De inmediato respondieron las cámaras patronales del estado con alarma por la posibilidad de la huelga. El día 22 solicitaron la intervención del presidente Lázaro Cárdenas, del gobernador del estado y del jefe del Departamento Federal del Trabajo.  Querían evitar un paro que en esos momentos de crisis económica propiciara una situación grave.

El presidente Cárdenas les contestó lacónicamente a través de su secretario particular, diciéndoles que su solicitud se había turnado a la Secretaría de Economía Nacional y al Departamento del Trabajo para los efectos procedentes. El general Maximino Ávila Camacho, más explícito les informó su interés por intervenir en todo lo posible y evitar la huelga de los electricistas. Por su parte, el jefe del Departamento del Trabajo, Agustín Arroyo, aseguró que la dependencia a su cargo trabajaba sin descanso con la intención de lograr la avenencia entre empresa y trabajadores.

La huelga electricista estaba programada para estallar el 31 de mayo. Ese día el sindicato acusó de intransigencia a la empresa. Esta respondió acusando de intransigentes a los trabajadores responsabilizándolos de las molestias y daños que la huelga causaría a la sociedad.

Debido a la intervención de las autoridades federales, la huelga se prorrogó hasta el 11 de junio para dar tiempo a las discusiones, principalmente a las relacionadas con el aumento salarial. Pero sin tomar en cuenta las posibilidades de arreglo, la amenaza de huelga continuó latente debido a la tozudez de las partes.

El gobierno federal intervino y propuso otra prórroga de noventa días más para analizar las posibilidades económicas de la empresa. La recomendación fue rechazada por los obreros que reafirmaron sus intenciones de suspender labores el 11 de junio de 1940.

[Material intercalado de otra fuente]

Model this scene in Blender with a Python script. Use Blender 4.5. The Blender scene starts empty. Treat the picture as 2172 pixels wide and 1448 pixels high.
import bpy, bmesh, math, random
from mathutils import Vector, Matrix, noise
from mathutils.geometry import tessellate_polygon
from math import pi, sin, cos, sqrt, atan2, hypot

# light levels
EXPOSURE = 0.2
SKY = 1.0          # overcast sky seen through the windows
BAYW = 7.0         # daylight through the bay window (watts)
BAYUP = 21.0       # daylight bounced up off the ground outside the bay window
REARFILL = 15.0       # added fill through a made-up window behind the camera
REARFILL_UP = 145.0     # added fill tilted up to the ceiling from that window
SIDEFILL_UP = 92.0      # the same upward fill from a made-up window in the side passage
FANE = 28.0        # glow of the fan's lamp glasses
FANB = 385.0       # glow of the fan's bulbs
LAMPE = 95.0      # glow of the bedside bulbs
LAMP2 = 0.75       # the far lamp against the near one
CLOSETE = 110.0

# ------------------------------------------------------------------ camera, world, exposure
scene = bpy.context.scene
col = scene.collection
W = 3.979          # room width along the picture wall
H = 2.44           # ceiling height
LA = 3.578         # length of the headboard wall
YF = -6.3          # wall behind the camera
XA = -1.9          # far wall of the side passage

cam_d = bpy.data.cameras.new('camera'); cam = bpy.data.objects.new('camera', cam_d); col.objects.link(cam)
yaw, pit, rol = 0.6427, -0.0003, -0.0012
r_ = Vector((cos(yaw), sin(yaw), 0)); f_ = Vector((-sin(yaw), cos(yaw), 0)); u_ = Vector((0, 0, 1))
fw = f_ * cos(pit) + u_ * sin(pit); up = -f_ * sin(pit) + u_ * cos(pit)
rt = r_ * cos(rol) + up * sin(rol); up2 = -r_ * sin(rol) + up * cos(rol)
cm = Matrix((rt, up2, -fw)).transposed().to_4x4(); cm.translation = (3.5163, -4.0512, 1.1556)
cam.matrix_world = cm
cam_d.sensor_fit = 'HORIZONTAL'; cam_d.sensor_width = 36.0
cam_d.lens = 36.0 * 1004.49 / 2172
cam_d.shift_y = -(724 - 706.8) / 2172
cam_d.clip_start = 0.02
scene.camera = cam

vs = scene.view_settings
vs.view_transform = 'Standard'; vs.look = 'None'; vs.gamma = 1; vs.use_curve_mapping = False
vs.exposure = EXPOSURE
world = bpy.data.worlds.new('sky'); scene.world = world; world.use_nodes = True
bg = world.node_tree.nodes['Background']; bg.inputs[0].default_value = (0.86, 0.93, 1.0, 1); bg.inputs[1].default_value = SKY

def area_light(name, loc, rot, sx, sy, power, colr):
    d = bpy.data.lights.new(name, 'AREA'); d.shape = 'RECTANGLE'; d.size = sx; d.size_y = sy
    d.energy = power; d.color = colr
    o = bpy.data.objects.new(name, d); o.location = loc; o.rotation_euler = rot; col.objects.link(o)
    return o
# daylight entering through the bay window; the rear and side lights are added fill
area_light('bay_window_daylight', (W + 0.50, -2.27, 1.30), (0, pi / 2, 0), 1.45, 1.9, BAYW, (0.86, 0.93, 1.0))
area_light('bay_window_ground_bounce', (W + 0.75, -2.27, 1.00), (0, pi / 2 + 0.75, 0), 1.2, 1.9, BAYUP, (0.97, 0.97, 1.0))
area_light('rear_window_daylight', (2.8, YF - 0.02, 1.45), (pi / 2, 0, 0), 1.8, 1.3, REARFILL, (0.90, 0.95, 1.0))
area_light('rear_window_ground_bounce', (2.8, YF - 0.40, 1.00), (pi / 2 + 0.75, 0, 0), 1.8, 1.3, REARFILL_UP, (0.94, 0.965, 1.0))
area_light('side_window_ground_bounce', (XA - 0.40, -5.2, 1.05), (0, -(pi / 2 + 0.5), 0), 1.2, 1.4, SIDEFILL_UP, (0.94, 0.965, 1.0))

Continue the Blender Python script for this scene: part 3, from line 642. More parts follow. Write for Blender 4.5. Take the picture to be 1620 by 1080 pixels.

Finalmente, un día antes del programado paro, se supo que la huelga no estallaría porque ambas partes habían cedido en sus respectivas posiciones.

Alejandro C. Manjarrez

Nota: Alejandro fue un periodista muy crítico del poder y de la corrupción y por ello fue víctima de persecución y agresiones de los señalados en sus libros y columnas.

En la presentación de su libro Crónicas sin censura escribió:

Respetado lector, el empeño por encontrar la verdad me obligó a escudriñar el ambiente periodístico. Conocí métodos y estrategias de varios colegas. Y de alguna manera –aunque accidental– formé parte del grupo sentenciado a la muerte civil por el gobierno, precisamente cuando siendo presidente de la República, Miguel de la Madrid decidió que sólo diez diarios nacionales obtuvieran publicidad oficial. Como el lector entenderá, ello nos dejó sin tribuna, o sea sin trabajo, a quienes escribíamos en los medios informativos que no entraron en la lista, entre ellos, la revista “Impacto” y el periódico “Rotativo”.

Esa visceral persecución concebida y auspiciada por De la Madrid –quien con su intransigente actitud mostró la repulsión que sentía por los periodistas –me acercó a los directores de Impacto y Rotativo (en el semanario hacía entrevistas y en el diario la columna “Entorno Político”). De los propios protagonistas supe que Mario Sojo Acosta fue injustamente presionado y perseguido, simplemente porque no quiso dar un brusco viraje de 180 grados que le exigía Mauro Jiménez Lazcano, encargado de la imagen presidencial. Y que don Luis Cantón Márquez resultó víctima de la estrategia del gobierno, en cuyas entrañas la tecnocracia encontró un hábitat ideal para reproducirse.